The Bill comes on top of recent regulatory changes introduced under the NSW Biosecurity Act 2015, which impose further offences and large financial penalties for farm trespass which breach on-farm biosecurity plans.

Source: LUCY KNIGHT , The Weekly Times

MPs set to support farm trespass law in parliament.

TOUGH new laws to prevent farm trespass are expected to pass the Senate when parliament returns to Canberra later this month.

While Greens senators have still not publicly declared which way they will vote when the Bill enters the Upper House, statements by various MPs during the election campaign could be seen as support for the new measures designed to deter extreme animal activists from breaking on to farms or abattoirs.

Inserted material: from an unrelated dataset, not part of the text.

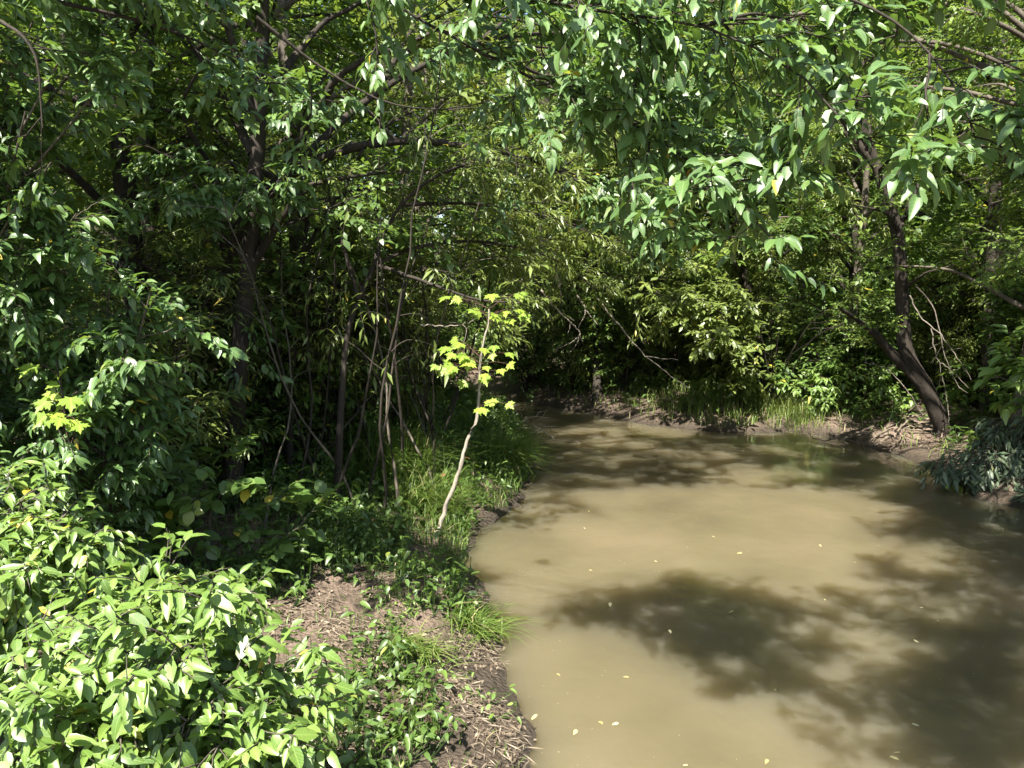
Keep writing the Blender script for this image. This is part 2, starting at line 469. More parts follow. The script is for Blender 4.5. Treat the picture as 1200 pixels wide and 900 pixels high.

The Government moved in the first week of the new parliament to bring on the legislation, which Coalition MPs, and particularly the Prime Minister, campaigned strongly on prior to the election.

The Criminal Code Amendment (Agricultural Protection) Bill 2019 introduces new offences for the incitement of trespass, property damage or theft on agricultural land.

The Bill proposes new criminal penalties to protect farmers from “the unlawful actions of animal activists”.

Attorney-General Christian Porter told parliament animal activist group, Aussie Farms, had maliciously used personal information specifically to encourage others to trespass on properties and damage businesses.

There are exemptions for bona fide journalists and for situations where the information being released shows a law being broken, such as whistleblowing on animal cruelty.

With the Bill tabled earlier than expected, The Greens did not formally declare a position on the matter and will not reveal their position publicly until they next meet on July 22.

While the party says it was committed to ending animal cruelty, Greens leader Richard Di Natale has said publicly on a number of occasions he did not support breaking the law.

West Australian Greens Senator Rachel Siewert has also distanced the party from any link to animal activists, stating they were “in no way affiliated”.

National Farmers’ Federation president Fiona Simson said she was pleased to see the Bill tabled so soon.